Se a qualcuno il referendum non piace


Nonostante non ne parli nessuno, o forse proprio per questo, abbiamo deciso di prendere posizione in merito al prossimo referendum sulla Giustizia, in programma il prossimo 12 giugno. I 5 quesiti toccano infatti punti cruciali del sistema in funzione nel nostro Paese:

  1. Quesito referendario numero 1: abrogazione del Testo unico delle disposizioni in materia di incandidabilità e di divieto di ricoprire cariche elettive e di Governo conseguenti a sentenze definitive di condanna per delitti non colposi. (cd. “legge Severino”). (Scheda rossa)

  2. Quesito referendario numero 2: limitazione delle misure cautelari: abrogazione dell’ultimo inciso dell’art.274, comma 1, lettera c), codice di procedura penale, in materia di misure cautelari e, segnatamente, di esigenze cautelari, nel processo penale. (Scheda arancione)

  3. Quesito referendario numero 3: separazione delle funzioni dei magistrati. Abrogazione delle norme in materia di ordinamento giudiziario che consentono il passaggio dalle funzioni giudicanti a quelle requirenti e viceversa nella carriera dei magistrati. (scheda gialla)

  4. Quesito referendario numero 4: partecipazione dei membri laici a tutte le deliberazioni del Consiglio direttivo della Corte di cassazione e dei consigli giudiziari. Abrogazione di norme in materia di composizione del Consiglio direttivo della Corte di cassazione e dei consigli giudiziari e delle competenze dei membri laici che ne fanno parte. (Scheda grigia)

  5. Quesito referendario numero 5: abrogazione di norme in materia di elezioni dei componenti togati del Consiglio superiore della magistratura. (Scheda verde)

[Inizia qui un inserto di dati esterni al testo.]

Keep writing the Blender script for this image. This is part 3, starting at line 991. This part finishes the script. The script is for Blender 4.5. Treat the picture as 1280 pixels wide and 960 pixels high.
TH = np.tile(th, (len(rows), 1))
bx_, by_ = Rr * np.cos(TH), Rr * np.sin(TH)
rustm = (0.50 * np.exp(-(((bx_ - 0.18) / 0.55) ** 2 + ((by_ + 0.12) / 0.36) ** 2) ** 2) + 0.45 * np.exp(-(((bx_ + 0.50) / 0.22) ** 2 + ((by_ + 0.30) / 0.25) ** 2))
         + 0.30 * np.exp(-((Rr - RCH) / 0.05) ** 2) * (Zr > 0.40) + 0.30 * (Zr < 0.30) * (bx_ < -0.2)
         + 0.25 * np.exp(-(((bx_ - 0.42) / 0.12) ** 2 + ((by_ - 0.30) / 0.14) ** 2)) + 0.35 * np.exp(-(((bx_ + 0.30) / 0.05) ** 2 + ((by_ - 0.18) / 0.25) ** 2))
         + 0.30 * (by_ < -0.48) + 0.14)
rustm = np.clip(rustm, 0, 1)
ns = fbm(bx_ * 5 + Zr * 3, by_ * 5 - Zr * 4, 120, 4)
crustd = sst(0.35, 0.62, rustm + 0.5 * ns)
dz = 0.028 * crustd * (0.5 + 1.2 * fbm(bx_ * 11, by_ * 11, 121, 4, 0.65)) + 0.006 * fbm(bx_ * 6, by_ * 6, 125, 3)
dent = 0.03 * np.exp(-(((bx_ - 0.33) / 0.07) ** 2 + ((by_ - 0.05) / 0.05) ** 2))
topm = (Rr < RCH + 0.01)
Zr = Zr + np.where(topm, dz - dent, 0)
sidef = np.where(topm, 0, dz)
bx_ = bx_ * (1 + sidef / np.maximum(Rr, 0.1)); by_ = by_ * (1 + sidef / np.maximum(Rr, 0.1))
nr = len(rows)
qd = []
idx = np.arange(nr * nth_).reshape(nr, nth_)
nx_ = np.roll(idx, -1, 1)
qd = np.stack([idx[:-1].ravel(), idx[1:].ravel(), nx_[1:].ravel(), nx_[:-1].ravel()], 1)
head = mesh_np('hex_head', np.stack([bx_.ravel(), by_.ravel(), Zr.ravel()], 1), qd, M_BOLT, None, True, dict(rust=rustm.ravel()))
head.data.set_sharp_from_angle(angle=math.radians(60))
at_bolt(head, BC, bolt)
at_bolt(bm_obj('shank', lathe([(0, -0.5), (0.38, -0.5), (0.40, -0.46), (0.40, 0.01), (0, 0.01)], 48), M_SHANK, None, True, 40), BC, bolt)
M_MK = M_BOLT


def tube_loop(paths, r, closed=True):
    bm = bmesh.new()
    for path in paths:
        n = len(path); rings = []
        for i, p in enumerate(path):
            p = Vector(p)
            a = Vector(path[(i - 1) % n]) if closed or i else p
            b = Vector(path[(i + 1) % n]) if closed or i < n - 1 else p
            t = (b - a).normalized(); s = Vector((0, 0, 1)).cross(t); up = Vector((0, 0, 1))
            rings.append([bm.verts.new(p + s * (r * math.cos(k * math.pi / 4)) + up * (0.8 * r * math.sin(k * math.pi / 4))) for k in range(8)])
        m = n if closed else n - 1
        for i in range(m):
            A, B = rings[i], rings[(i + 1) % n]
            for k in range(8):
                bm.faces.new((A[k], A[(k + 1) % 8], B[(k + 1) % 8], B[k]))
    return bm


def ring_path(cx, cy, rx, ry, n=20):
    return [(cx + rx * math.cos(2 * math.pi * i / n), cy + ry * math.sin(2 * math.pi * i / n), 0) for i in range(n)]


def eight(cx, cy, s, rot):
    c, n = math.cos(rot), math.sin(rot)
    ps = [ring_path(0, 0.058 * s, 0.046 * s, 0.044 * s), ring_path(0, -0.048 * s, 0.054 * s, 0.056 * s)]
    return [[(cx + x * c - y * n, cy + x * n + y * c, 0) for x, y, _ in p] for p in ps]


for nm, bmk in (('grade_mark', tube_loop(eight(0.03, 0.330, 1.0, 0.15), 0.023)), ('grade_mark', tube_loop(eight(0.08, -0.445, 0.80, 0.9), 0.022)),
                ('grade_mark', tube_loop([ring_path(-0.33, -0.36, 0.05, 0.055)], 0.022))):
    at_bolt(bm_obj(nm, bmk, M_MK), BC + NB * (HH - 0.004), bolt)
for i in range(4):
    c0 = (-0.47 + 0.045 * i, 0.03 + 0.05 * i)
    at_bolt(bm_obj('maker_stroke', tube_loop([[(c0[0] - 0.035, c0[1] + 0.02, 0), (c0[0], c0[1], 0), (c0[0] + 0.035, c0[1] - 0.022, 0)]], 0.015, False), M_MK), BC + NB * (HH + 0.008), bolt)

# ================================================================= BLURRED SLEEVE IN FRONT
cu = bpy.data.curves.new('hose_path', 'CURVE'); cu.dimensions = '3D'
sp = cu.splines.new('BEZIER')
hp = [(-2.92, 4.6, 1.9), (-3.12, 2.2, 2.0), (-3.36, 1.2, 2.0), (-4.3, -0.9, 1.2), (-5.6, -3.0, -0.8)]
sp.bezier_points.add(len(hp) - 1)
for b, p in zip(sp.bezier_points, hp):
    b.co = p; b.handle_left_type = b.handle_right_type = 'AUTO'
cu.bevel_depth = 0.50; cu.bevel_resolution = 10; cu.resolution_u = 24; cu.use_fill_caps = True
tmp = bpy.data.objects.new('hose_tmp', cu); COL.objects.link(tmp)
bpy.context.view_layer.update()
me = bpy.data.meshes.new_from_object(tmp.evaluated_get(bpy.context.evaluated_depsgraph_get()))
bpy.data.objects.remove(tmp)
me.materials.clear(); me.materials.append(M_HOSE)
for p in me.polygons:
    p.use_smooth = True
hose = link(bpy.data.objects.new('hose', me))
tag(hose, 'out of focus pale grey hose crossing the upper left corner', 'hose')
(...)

Nonostante l’importanza dei quesiti, però, in molti – moltissimi – non sono neanche a conoscenza della consultazione prossima ventura, figurarsi della materia del contendere. I media, infatti, hanno largamente trascurato la questione – che pure sarebbe di diretto interesse per milioni di cittadini – concentrando il tiro sulla solita cronaca minuta delle azioni di Governo (Tizio parla qui, Sempronio in viaggio lì) e/o sulla guerra in Ucraina. Eppure, sussistono valide ragioni per prendere posizione – come faccio e come facciamo – nella direzione del sì. Vediamo quali:

  1. In Italia 3 milioni di cause civili pendenti e 1,5 milioni di vertenze penali;

  2. Una causa civile dura in media 7 anni e mezzo (in Francia 3 anni e 4 messi);

  3. Una causa penale dura in media 1.600 giorni;

  4. 30.231 giudiziari in 10 anni costati all’erario 895.308.275 euro di indennizzi, con 1.000 innocenti in carcere all’anno;

  5. Presunti colpevoli della rovina dei risparmiatori, condannati in primo grado, innocenti in appello;

  6. Fenomeno delle “Porte girevoli” tra politica e magistratura;

  7. Esistenza di cordate e “cupole” che deviano i magistrati dalla corretta funzione di giudicare i cittadini;

  8. Incertezza del diritto.

Non siamo i soli a pensarla così. Per questo abbiamo deciso di pubblicare, sulle pagine dei principali quotidiani italiani, le ragioni del nostro “sì”. Nei prossimi giorni, quindi, i lettori italiani troveranno in edicola i motivi di questa posizione. E per questo dispiace particolarmente il “gran rifiuto” del direttore Travaglio di fronte all’ipotesi di pubblicare sul suo giornale le nostre ragioni a sostegno del referendum. La democrazia, di cui Travaglio è convinto e insospettabile sostenitore, si compone infatti di opinioni differenziate, e si sostanzia nel confronto dialettico: impedirle o limitarle, per chi ha già volte ribadito che al Fatto “la libertà c’è e sempre ci sarà“, è un autogol grave e onestamente inspiegabile.

Continueremo, Travaglio o meno, a dire la nostra sul referendum: i cittadini hanno diritto a sentire tutte le voci, e a formarsi un’opinione libera. Continueremo a garantirgliela, a prescindere dall’esito finale.